Children are often given nuts and candy for correct answers.  The afikoman is another device to focus on the children.  It is hidden away for the dessert by the leader of the Seder.  The children must find it.  When they do find it they receive a prize or reward.  Sometimes the children barter with the adults to return the afikoman for a bribe of money or a gift.  

Some modern Seders have replaced the “Four Sons” retelling of questions and answers to “Four Children” sometimes adding a fifth child who represents the children of the Shoah who did not survive.  The child may ask “Why?” and there is no answer.  

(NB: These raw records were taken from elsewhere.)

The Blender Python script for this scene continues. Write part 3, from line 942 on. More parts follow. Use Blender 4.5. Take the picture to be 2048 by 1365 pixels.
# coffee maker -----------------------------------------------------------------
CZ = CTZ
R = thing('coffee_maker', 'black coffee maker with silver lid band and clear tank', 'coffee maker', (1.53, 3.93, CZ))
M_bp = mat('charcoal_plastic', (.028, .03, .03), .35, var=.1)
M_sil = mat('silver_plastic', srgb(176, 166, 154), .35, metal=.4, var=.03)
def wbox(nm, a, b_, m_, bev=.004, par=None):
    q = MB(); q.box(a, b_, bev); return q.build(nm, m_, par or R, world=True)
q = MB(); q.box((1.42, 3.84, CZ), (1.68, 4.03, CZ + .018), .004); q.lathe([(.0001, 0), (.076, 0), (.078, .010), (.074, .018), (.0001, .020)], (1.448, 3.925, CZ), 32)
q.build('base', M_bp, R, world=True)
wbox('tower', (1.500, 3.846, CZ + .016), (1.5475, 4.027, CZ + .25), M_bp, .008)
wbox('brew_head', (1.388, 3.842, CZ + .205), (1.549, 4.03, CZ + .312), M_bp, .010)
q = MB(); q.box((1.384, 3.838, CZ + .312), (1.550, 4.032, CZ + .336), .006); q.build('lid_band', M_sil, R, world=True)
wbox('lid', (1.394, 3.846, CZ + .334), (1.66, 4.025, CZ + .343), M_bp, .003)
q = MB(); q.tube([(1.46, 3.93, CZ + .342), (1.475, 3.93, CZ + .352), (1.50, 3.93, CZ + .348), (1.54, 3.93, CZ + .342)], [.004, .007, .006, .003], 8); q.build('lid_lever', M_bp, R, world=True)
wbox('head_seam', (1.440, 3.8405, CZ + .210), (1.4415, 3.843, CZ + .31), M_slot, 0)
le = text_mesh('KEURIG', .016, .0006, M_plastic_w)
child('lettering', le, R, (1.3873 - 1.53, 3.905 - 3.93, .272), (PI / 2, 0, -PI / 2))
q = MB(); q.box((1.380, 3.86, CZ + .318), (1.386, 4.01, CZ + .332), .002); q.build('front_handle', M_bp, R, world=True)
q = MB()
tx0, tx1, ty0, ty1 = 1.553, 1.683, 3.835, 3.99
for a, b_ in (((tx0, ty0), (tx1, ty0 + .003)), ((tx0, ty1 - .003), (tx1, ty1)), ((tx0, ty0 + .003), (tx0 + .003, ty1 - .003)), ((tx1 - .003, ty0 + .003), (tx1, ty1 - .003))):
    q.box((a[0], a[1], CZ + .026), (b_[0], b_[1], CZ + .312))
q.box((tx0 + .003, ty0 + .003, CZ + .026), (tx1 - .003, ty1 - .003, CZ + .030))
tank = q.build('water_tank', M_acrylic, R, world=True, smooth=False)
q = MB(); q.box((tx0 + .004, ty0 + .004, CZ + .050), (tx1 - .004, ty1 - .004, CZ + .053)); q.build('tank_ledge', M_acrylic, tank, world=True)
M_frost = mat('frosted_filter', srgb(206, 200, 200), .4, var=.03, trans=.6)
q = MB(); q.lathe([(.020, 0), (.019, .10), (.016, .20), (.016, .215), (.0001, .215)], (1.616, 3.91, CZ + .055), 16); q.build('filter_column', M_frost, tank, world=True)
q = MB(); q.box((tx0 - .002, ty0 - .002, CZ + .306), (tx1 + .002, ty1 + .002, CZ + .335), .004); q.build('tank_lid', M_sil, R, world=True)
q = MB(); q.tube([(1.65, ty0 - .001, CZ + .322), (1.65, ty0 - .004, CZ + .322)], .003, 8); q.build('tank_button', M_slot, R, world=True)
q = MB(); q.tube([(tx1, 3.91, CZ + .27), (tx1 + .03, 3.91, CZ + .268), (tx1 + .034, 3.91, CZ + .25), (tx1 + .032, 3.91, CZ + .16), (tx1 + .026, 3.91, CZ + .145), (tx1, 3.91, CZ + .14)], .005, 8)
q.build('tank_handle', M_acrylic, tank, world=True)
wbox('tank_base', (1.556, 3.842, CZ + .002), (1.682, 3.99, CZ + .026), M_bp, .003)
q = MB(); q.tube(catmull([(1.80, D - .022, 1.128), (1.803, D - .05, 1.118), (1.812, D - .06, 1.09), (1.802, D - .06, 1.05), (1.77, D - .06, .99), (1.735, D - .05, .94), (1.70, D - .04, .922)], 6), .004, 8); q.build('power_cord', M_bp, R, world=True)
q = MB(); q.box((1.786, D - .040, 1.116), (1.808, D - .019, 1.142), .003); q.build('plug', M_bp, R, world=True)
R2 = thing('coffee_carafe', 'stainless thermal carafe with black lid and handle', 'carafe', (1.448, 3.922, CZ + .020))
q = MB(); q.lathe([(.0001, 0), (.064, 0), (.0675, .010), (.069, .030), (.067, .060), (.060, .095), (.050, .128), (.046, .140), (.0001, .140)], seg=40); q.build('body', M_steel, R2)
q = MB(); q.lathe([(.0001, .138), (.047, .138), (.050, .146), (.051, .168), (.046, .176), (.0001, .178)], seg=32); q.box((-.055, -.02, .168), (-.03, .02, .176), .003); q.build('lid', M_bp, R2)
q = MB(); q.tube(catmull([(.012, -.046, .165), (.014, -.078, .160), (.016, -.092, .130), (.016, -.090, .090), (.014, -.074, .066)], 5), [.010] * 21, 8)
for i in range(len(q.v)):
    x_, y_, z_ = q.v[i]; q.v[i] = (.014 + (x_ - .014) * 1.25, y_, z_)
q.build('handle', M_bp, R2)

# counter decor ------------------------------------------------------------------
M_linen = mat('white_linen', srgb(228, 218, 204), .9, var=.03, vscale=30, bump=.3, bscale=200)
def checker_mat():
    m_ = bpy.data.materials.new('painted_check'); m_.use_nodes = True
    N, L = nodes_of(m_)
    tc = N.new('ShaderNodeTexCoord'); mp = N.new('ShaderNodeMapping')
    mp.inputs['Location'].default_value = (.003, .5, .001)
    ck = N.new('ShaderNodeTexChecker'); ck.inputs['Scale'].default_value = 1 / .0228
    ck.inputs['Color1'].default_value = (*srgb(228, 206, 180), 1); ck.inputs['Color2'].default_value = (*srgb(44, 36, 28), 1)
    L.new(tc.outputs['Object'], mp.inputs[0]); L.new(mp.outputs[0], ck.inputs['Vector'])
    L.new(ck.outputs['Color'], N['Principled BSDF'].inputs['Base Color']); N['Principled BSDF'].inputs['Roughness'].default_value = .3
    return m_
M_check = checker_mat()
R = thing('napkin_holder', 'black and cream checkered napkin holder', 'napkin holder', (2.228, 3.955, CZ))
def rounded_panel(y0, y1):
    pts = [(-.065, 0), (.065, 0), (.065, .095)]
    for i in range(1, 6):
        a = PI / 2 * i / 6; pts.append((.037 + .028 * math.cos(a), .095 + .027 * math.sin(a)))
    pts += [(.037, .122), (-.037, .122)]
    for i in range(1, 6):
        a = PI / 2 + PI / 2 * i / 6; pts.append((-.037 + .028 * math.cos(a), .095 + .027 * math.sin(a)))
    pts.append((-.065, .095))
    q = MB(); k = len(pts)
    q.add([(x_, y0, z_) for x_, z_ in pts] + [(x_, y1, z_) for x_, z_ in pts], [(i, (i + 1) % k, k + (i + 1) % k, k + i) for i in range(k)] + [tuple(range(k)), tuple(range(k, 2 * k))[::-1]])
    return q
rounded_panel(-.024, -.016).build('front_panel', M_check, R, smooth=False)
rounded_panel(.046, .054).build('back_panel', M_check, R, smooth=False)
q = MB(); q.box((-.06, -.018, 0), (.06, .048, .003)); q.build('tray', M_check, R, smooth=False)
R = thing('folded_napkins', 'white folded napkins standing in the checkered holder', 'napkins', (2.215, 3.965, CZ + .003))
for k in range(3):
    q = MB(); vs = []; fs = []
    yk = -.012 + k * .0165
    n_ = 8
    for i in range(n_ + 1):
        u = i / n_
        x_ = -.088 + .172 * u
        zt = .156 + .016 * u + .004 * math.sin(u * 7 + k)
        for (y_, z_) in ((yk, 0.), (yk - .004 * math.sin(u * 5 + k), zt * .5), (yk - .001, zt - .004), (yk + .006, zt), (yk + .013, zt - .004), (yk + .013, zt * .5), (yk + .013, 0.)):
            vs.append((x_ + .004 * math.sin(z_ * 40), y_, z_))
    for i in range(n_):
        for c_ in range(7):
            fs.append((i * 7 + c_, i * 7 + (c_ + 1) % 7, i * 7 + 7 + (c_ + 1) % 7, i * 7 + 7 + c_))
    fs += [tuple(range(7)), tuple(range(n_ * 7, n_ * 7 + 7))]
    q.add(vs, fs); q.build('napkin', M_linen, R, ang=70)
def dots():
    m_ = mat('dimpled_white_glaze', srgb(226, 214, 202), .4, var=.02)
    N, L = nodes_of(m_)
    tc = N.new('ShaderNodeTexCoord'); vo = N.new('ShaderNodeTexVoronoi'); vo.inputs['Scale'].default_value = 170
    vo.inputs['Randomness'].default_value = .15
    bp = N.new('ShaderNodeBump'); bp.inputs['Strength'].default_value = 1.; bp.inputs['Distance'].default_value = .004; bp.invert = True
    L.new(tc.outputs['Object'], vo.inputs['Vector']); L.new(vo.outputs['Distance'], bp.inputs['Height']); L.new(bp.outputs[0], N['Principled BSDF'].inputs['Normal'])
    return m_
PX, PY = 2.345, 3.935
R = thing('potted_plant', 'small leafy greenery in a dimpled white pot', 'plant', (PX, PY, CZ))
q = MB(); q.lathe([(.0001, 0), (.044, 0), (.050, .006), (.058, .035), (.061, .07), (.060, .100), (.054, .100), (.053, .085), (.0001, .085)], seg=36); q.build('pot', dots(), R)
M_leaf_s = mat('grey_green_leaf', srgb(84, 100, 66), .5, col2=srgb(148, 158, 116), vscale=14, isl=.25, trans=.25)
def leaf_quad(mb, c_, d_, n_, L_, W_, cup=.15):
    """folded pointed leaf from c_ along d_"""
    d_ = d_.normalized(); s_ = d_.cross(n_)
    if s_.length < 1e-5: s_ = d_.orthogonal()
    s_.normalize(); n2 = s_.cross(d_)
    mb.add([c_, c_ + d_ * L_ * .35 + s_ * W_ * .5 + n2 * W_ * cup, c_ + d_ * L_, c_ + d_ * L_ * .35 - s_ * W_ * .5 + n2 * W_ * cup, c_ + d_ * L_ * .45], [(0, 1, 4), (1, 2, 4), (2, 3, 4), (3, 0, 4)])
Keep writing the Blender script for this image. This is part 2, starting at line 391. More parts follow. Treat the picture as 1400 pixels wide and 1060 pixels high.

The enumeration of the Ten Plagues which describes the slavery and miraculous salvation by God of the Jewish people is a high point in the ritual for children.  Having “all the water was changed to blood” or “An epidemic of boils afflicted the Egyptians” is very dramatic and the children are easily caught up in the retelling.  

Some families buy or make props for this portion of the Seder.  There may be plastic frogs for the children to throw, ping pong balls, plastic locusts, sunglasses for all guests, etc.  

The Seder usually ends in songs jointly sung by adults and children which tell more the miracles of this night.  

Other ways the Seder can focus on children are to remove the hurry from getting empty stomachs to the food by having hors d’oeuvres on the table.  You might also feed small children or children with special dietary needs first.  Karpas, the blessing for vegetables, comes early in the Seder.  You could have several veggie trays and dips on the table.  

The charoset is a favorite of children.  It is a sweet, dark-colored paste made of apples, nuts, wine and cinnamon.  It may be eaten liberally by itself or spread on matzah.  

You could use a paper tablecloth and distribute crayons to the children.  You can include small percussion instruments such as drums or bells as well as clapping to lively songs.